This Is How We Roll
I’ve blogged before about Harlequin’s decision to include a vanity arm in order to monetize the slush pile. Suffice it to say that any situation where you pay for the privilege of only getting half the money from the sale of something you’ve created and paid all the money to create is only even remotely good in Bizarro World, and even then, they’d smack you upside the head for being stupid. I am also a member of Romance Writers of America, an organization ten thousand strong (we are Legion), an organization whose purpose is to “advance the professional interests of career-focused romance writers through networking and advocacy.”
During my time in RWA (I joined in 1996), the organization has consistently advocated for, and educated thousands of aspiring authors on, the traditional means of achieving publication within the romance novel publishing industry. Which is, to sum up, a fairly straightforward process when viewed from the outside. It goes something like this: 1.)write a great book with a love story and a happy ending, 2.)send that manuscript to agents and editors of houses who publish romance novels, 3.)sign a contract for an advance and eventually collect royalties after your book has come out for sale in bookstores, and 4.)PROFIT!!!! (Yes, that last is an internet meme joke, and by rights, number 3 should be “???” but if I have to explain, it’s probably not as funny as I think it is, but this is my blog and this is how I ramble roll). This process was a consistently-modeled (if not easily replicated) process, and could be counted on to be not only the current best practice within the industry, but really, the only practice in the industry that would achieve the results of number 4. But as the past few years have shown, the only constant is change.
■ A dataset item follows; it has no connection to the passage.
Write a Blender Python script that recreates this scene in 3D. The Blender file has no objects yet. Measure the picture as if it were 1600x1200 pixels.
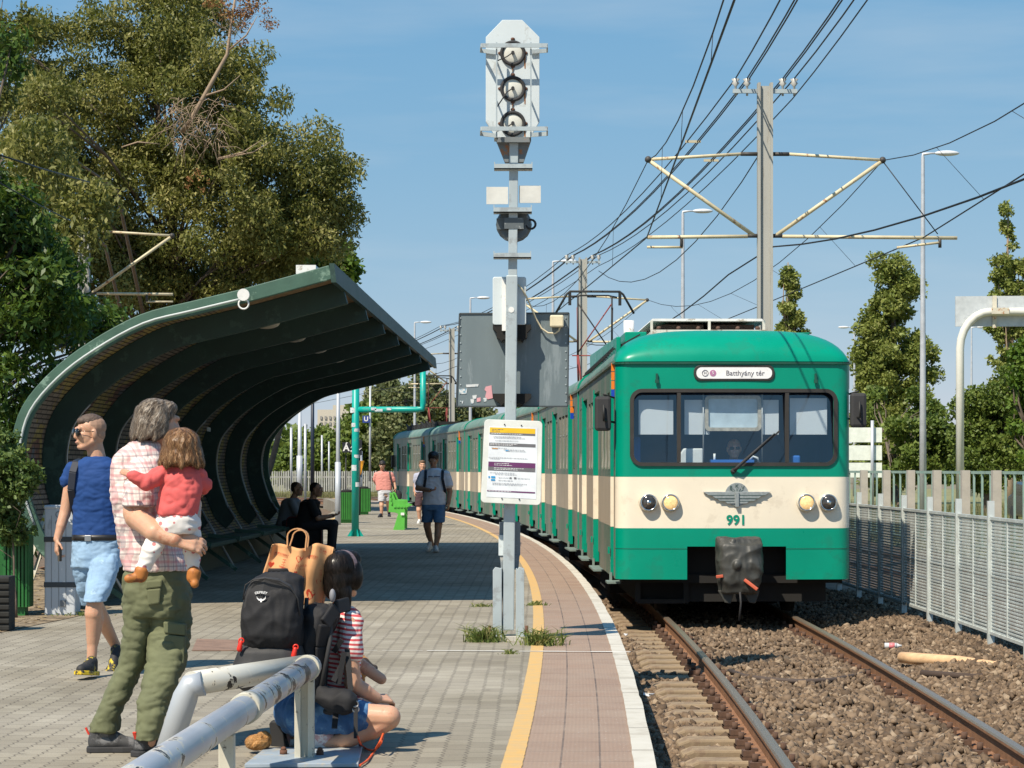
import bpy, math, random
import numpy as np
from mathutils import Vector, Matrix, noise as mnoise
R = math.radians
F = 3600.0; CAMZ = 1.42; YH = 733.0
random.seed(5)
SC = bpy.context.scene
COL = SC.collection
def V(*a): return Vector(a)
def px(x, y, D): return Vector(((x-800)/F*D, D, CAMZ-(y-YH)/F*D))
def gnd(x, y, z=0.0):
    D = F*(CAMZ-z)/(y-YH); return Vector(((x-800)/F*D, D, z))
def cv(D): return -(D-26.0)**2/820.0
# ------------------------------------------------------------------ materials
MATS = {}
def nodes(name):
    m = bpy.data.materials.new(name); m.use_nodes = True
    nt = m.node_tree
    return m, nt, nt.nodes['Principled BSDF']
def N(nt, t, **kw):
    n = nt.nodes.new(t)
    for k, v in kw.items():
        if k in ('operation', 'blend_type', 'data_type', 'noise_dimensions', 'mode', 'interpolation_type', 'wave_type', 'bands_direction', 'feature', 'distance'): setattr(n, k, v)
        else: n.inputs[k].default_value = v
    return n
def L(nt, a, b): nt.links.new(a, b)
def ramp(nt, fac, stops):
    r = nt.nodes.new('ShaderNodeValToRGB'); e = r.color_ramp.elements
    while len(e) < len(stops): e.new(0.5)
    for i, (p, c) in enumerate(stops):
        e[i].position = p; e[i].color = (c[0], c[1], c[2], 1)
    L(nt, fac, r.inputs[0]); return r
def mixc(nt, fac, a, b, mode='MIX'):
    m = nt.nodes.new('ShaderNodeMix'); m.data_type = 'RGBA'; m.blend_type = mode
    for s, v in ((m.inputs[0], fac), (m.inputs[6], a), (m.inputs[7], b)):
        if hasattr(v, 'node'): L(nt, v, s)
        elif isinstance(v, (int, float)): s.default_value = v
        else: s.default_value = (v[0], v[1], v[2], 1)
    return m.outputs[2]
def math_(nt, op, a, b=None, c=None):
    m = nt.nodes.new('ShaderNodeMath'); m.operation = op
    for i, v in enumerate((a, b, c)):
        if v is None: continue
        if hasattr(v, 'node'): L(nt, v, m.inputs[i])
        else: m.inputs[i].default_value = v
    return m.outputs[0]
def objco(nt): return nt.nodes.new('ShaderNodeTexCoord').outputs['Object']
def geopos(nt): return nt.nodes.new('ShaderNodeNewGeometry').outputs['Position']
def bump(nt, bsdf, h, s=.3, d=.01):
    b = N(nt, 'ShaderNodeBump', Strength=s, Distance=d); L(nt, h, b.inputs['Height']); L(nt, b.outputs[0], bsdf.inputs['Normal'])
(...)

With emergent technologies, the prevalence of digitalization, and the opening up of internet access to more people within more social classes as well as physical locations, great change has come to commerce, and publishing is included in that change (big fat duh, I know, but bear with me). Within the romance publishing industry, challenges mounted to the current best practice, and those challengers have proven viable. RWA has remained consistent in championing the industry’s current best practice, and I understand why, even if I don’t agree with it. But at some point, the scales tip, and what was once a conservative approach eventually turns to resistance to change out of habit.
When that happens, and after the resultant time period required to steer a ship of the White Star Line the size of the RWA, the organization’s policy must necessitate a shift from pure advocacy to advocacy with equal parts emphasis on education. The tl;dr of this is that RWA must now step up to take a more proactive stance to educate its members on the different processes by which they can derive a respectable income from their writing.
When the brouhaha first started, I was honestly surprised at how many fellow chapter members showed little understanding of why vanity press is the oldest scam in the publishing book. I realized that because of RWA’s strict focus on the one-way current best practice, understanding of other routes of publishing (both good and bad) not only suffered, but fell off the radar altogether. RWA has well-insulated its members from shady business practices, but it has done so at the cost of members even being aware of those practices. We’ve lost some of that “caveat scriptor,” and it’s to our detriment.
Epublishing is finally firmly entrenched in the public awareness. It’s approaching–if it hasn’t already approached–the tipping point of saturation. And there’s a business model for writers in there that’s been proven via persistence. But there’s still a lot of room for abuse, and the RWA has a unique opportunity here to step up via education of its members to prevent that. Taking a proactive stance offers RWA the opportunity it’s never had before–to help craft a new best practice model that benefits its authors, with profitability and career advancement for all.